Encore aujourd’hui, en plus bien sûr du musée de l’Armée et d’autres services, l'hôtel des Invalides accueille les blessés de guerre, comporte un hôpital et un centre de rééducation pour les militaires.
L’église du dôme
Bien que l’ensemble de l’édifice soit digne d’éloge, l’église du dôme, œuvre de Jules Hardouin-Mansart construite entre 1676 et 1706, est le grand chef-d’œuvre du bâtiment. Construite dans le prolongement de l’église des soldats, elle en est séparée par une verrière.
Faisant délibérément concurrence à Saint-Pierre de Rome, son dôme doré à la feuille culmine à 113m de haut alors que sa base demeure assez étroite. Tout, sur sa façade, tend à la verticalité et les paires de colonnes dégagées accentuent encore cet effet.
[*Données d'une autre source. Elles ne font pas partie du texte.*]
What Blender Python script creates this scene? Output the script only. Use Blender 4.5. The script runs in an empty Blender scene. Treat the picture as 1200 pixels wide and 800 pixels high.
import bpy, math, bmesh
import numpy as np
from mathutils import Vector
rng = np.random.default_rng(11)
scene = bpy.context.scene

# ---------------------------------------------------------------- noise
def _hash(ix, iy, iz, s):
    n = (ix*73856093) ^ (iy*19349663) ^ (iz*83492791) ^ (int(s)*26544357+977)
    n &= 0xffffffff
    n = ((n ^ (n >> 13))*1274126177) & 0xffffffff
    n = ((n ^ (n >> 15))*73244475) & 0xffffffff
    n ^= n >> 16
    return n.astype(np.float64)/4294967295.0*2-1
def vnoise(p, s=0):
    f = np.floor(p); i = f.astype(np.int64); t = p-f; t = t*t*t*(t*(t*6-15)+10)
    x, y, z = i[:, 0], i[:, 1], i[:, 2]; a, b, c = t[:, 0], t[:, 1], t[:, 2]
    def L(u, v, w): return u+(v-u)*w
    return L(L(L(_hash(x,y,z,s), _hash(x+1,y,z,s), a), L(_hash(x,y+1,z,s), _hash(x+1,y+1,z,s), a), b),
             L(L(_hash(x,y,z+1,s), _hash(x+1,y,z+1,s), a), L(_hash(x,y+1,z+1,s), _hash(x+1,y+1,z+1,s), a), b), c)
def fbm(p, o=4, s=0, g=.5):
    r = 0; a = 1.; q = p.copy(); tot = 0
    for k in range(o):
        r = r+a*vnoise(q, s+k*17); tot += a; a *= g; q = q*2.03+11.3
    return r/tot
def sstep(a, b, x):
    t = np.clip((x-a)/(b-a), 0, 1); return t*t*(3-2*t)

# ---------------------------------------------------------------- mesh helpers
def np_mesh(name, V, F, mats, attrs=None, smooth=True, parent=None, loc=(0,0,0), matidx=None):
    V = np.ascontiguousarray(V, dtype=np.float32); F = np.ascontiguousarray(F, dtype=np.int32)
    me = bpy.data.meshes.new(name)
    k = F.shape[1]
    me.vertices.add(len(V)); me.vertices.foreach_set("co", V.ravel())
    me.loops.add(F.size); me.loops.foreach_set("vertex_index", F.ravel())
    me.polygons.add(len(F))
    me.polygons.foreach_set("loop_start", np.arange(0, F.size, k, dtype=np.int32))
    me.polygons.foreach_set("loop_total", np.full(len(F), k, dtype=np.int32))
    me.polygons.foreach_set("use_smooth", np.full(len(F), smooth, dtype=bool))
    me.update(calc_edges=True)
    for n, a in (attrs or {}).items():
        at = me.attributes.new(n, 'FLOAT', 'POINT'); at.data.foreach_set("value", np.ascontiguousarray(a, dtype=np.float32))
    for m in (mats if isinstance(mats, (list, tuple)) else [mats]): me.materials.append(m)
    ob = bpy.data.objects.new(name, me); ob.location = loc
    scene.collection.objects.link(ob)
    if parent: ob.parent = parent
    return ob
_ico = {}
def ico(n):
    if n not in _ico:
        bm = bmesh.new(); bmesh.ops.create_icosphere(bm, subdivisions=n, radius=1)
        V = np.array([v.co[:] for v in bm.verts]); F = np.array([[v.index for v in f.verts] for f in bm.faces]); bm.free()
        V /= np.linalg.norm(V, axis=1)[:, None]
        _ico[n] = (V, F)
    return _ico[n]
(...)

L’intérieur n’est pas moins impressionnant puisque la coupole domine les spectateurs de 90m. Si le plan centré accentue l’impression de hauteur, il peut aussi laisser penser que Louis XIV avait l’intention de faire de cette église la chapelle funéraire des Bourbon. Il n’en sera rien. Plus tard, Napoléon Ier fait modifier légèrement l’architecture intérieure pour accueillir les grands noms militaires du passé : les restes de Turenne, grand général des règnes de Louis XIII et Louis XIV, ainsi que le cœur de Vauban y sont mis dans deux magnifiques tombeaux. Louis-Philippe, pour des raisons politiques, organisera le retour des cendres de l’empereur en 1840 et se pose alors la question du lieu d’inhumation. L’hôtel des Invalides semble tout indiqué : il permet de faire fi de l’héritage politique de Napoléon en se concentrant sur son œuvre militaire. L’église du dôme devient le Panthéon militaire français.
Le tombeau de Napoléon est aux Invalides et il est notable que l’image de l’Empereur a, en ce lieu, notoirement effacée celle de Louis XIV. Cependant, ce chef-d’œuvre de l’architecture du XVIIe est bien le cadeau du grand monarque pour remercier ses soldats de leur fidélité, leur courage et leur sacrifice.